È una showgirl di cui si è parlato tanto e nel metaverso, in cui tu puoi scegliere di fare sesso con chi vuoi, c'è anche una sezione "personaggi vip". Vuoi vedere che non c'è qualcuno che penserebbe a lei? Credo che l'autoironia sia la forza più grande di Ilary Blasi che è anche una grande professionista. Io la ringrazio per essersi fidata di me, si è messa tanto in gioco e non è scontato.

Avete presentato insieme un'edizione de Le Iene.

A Le Iene era la padrona di casa ma non mi ha mai fatto sentire un ospite. Con me è stata molto generosa, cordiale e genuina. Quando le ho proposto il film ha accettato senza titubanze e quindi mi sono sentito in dovere di proteggerla.

In questo film sei attore e regista, qualche anno fa dicevi che per te era difficile scindere i due ruoli. Come hai trovato il tuo equilibrio?

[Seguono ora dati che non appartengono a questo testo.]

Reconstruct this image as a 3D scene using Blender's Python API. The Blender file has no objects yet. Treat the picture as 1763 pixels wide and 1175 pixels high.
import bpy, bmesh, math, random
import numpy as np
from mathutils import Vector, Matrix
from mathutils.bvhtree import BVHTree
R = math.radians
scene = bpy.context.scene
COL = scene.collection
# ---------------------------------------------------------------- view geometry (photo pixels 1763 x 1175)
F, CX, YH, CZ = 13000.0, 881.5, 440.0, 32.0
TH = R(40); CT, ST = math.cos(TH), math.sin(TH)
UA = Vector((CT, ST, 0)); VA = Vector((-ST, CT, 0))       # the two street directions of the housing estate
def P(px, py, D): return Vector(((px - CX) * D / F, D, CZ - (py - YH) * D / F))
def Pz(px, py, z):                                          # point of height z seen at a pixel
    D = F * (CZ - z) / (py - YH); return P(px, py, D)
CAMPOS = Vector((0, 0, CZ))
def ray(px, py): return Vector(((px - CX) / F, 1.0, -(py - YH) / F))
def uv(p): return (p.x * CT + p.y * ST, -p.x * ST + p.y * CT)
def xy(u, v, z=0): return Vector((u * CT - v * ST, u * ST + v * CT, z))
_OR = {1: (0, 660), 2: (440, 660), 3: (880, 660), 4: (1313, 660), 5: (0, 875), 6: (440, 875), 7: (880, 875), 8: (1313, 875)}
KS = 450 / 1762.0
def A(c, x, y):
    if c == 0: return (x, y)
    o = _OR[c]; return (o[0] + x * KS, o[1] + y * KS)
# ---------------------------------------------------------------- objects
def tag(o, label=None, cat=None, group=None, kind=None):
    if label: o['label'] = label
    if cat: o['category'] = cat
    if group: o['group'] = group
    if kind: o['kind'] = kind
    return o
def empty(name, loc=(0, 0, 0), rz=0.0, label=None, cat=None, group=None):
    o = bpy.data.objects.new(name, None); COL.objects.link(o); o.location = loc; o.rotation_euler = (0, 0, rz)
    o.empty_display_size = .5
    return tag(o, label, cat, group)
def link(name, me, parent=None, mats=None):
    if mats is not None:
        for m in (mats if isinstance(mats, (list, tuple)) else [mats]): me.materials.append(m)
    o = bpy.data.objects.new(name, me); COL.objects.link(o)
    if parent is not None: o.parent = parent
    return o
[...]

Fare le due cose insieme è sciroccante, passi continuamente da una cosa all'altra. Quando sono sul set mi viene più istintivo pensare ai miei colleghi che a me stesso, voglio proteggere chi mi ha dato fiducia. Loro sono "il mezzo" grazie al quale racconto una storia.

Da quando hai iniziato ad oggi quali limiti hai superato e su cosa, invece, devi ancora lavorare?

Per tutta la vita ho cercato di superare i limiti a causa del mio passato come timido e dislessico. Arrivare alla regia era un desiderio che tenevo lì, nascosto. Ci ho messo tempo ad arrivarci, forse anche perché ho un modo di pormi eccessivamente cauto dove ho bisogno di sentirmi molto accettato.

Prima del cinema hai avuto un passato come prestigiatore. Qual è il tuo asso nella manica? 

A dodici anni era far sparire un fazzoletto rosso. Frequentai una scuola per prestigiatori, entrai a far parte del club magico italiano e feci un esame. Presi molto sul serio questa cosa, un po' era un modo per superare la timidezza, un po' per arrivare alle ragazze. Segnò l'inizio della mia propensione per il mondo dello spettacolo.

A proposito di magia, cosa vedi nel tuo futuro? 

Faccio un lavoro molto complicato e faticoso in cui raggiungere degli obiettivi non è scontato, comporta un dispendio notevole di energia. Mi sento molto in linea con il mio percorso e più che pensare del futuro mi piacerebbe vivere nel presente, una cosa che ho sempre fatto poco.